Below is a guest blog from authors Thomas
E. Cronin and Robert D. Loevy. Their new book, Colorado Politics and Policy, is a revised and expanded look at the government, politics, and political traditions
of this purple state.
Because the subtitle of our book is “Governing a Purple State,” many readers ask us: “Why is a once ‘reliably Republican’ state such as Colorado now a swing state, just as likely to vote Democratic as vote Republican?”
The answer is a simple one: “Because of the realignment of upper class, upper income, well-educated voters from the Republican Party to the Democratic Party."

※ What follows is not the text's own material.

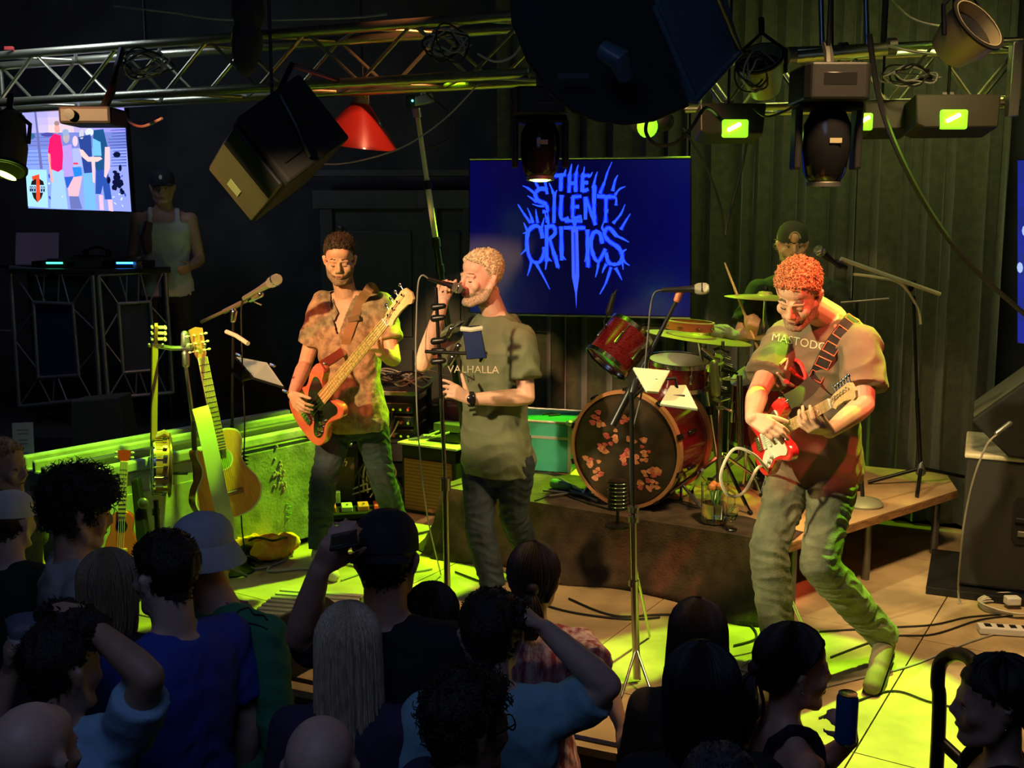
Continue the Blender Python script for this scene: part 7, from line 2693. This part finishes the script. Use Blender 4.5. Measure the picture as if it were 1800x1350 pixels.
ta_, tb_ = P(930, 128, 5.0), P(-70, 178, 6.35)
tb_.z = ta_.z
hT = P(900, 25, 5.0).z - ta_.z
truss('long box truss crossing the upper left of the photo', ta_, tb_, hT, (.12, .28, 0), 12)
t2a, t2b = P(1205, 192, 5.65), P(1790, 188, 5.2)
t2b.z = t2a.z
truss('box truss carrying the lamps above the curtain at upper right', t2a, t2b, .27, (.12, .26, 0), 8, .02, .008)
MB().box(P(1782, 140, 5.15), (.05, .05, .34)).build('end_bracket', STEEL, bpy.data.objects['lighting_truss.001'], bevel=.004)
pp = thing('rig_pipe', 'thick silver pipe section on drop rods above the right truss', 'pipe', P(1480, 100, 5.2))
MB().cyl(P(1385, 102, 5.2), P(1560, 86, 5.1), .03).build('pipe', TRM, pp)
for u in (1445, 1524):
    MB().cyl(P(u, 80, 5.15), P(u - 4, -80, 5.15), .013).build('drop_rod', M('blue_steel', (.25, .35, .45), .3, .9), pp)
for u in (1385, 1475, 1560):
    MB().cyl(P(u, 98 - (u - 1385) * .09, 5.16), P(u + 14, 97 - (u - 1385) * .09, 5.16), .04).build('coupler', DSTEEL, pp)
# ceiling hang cables for the trusses
for (u, Yk) in ((140, 5.8), (740, 5.2)):
    p = P(u, 60, Yk)
for x, lab in ((.0, 'right'), (-1.9, 'left')):
    p = ta_.lerp(tb_, -x / 3.1)
    o = MB().cyl((p.x, p.y, p.z + hT), (p.x, p.y, 4.15), .008).build('hanging_cable', CABLE)
    tag(o, 'thin steel cable holding the %s end of the long truss' % lab, 'cable')
p = t2a.lerp(t2b, .6)
tag(MB().cyl((p.x, p.y, p.z + .27), (p.x, p.y, 4.15), .008).build('hanging_cable', CABLE), 'thin steel cable holding the lamp truss over the curtain', 'cable')

# loudspeakers flown from the rig
R_ax, U_ax, F_ax = V((1, 0, 0)), V((0, math.sin(TH), math.cos(TH))), V((0, math.cos(TH), -math.sin(TH)))


def edge(px, py, pd, Y):
    s = FPX / Y
    return (R_ax * px - U_ax * py + F_ax * pd) / s


def flown(label, o, Y, e, long_face):
    S1 = P(*o, Y)
    a, b, c = [edge(*q, Y) for q in e]
    t = thing('flown_speaker', label, 'speaker', S1)
    return t, S1, a, b, c


t, S1, a, b, c = flown('black loudspeaker hung tilted from the left truss, handle side to the camera', (415, 207), 4.1, ((-135, 23, 300), (85, 107, 26), (100, -90, 44)), 0)
k_ = [S1, S1 + a, S1 + a + b, S1 + b]
MB().hexa(k_, [p + c for p in k_]).build('cabinet', TOLEX, t, False, .012)
nn_ = a.cross(b).normalized()
nn_ = nn_ if nn_.dot(c) < 0 else -nn_
g1 = [S1 + a * .42 + b * .04, S1 + a * .96 + b * .04, S1 + a * .96 + b * .96, S1 + a * .42 + b * .96]
MB().hexa(g1, [p + nn_ * .012 for p in g1]).build('grille', M('olive_mesh', (.04, .045, .014), .7, bump=.6, bscale=300), t, False, .004)
g1 = [S1 + a * .06 + b * .04, S1 + a * .38 + b * .04, S1 + a * .38 + b * .96, S1 + a * .06 + b * .96]
MB().hexa(g1, [p + nn_ * .02 for p in g1]).build('horn_cover', BLACK, t, False, .008)
g1 = [S1 + a * .72 + b * .38, S1 + a * .84 + b * .38, S1 + a * .84 + b * .6, S1 + a * .72 + b * .6]
MB().hexa([p + nn_ * .013 for p in g1], [p + nn_ * .016 for p in g1]).build('badge', M('badge_green', (.2, .26, .12), .4), t, False)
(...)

Colorado is filled with high mountains and verdant valleys and lots of cattle grazing on the mountainsides. But the fact is most Coloradans live on a highly urbanized strip of land running from North to South for 150 miles at the eastern foot of the Rocky Mountains. In the center of this highly urbanized North/South corridor are Colorado’s two most populous cities – Colorado Springs and Denver.
The close-in suburbs of Denver and Colorado Springs are filled with upscale neighborhoods which, in the 1950s, were solid Republican. These suburbs are sometimes referred to as the “Eisenhower suburbs,” because Republican President Dwight Eisenhower carried them easily in the 1952 and 1956 presidential elections. Eisenhower’s moderate brand of Republicanism was just right for these well-to-do professionals, who were doctors, lawyers, and salaried white collar workers. The men went to work in the popular “grey-flannel suits” of the time.
But things have changed since the Eisenhower days. The Republican Party largely has abandoned Eisenhower style moderation and gone hard to the right on social issues, strongly opposing abortion and same-sex marriage. Such positions do not sit well with the well-educated, high-income-earning residents of the close-in suburbs today. Their shift from Republican to Democratic is one of the major political realignments of our time.
For years in Colorado, the solid Republican support in the close-in suburbs enabled the Republicans to dominate much of Colorado politics. But those days are gone forever, and the rising strength of the Democratic Party in the close-in suburbs of Denver and Colorado Springs is what has made Colorado a swing state, particularly in the 2012 presidential election.
The old cliché that poor people vote Democratic and rich people vote Republican is no longer true in Colorado and in the remainder of the United States as well. A more accurate picture of the Colorado electorate is this:
1. Low-income people and wealthy well-educated people are mainly voting Democratic.
2. Working people with modest incomes, many of them regular churchgoers on Sundays, and who live in outer suburbs and rural areas, are voting Republican.
It is the almost even balance between these two groupings of voters that makes Colorado a “purple” state.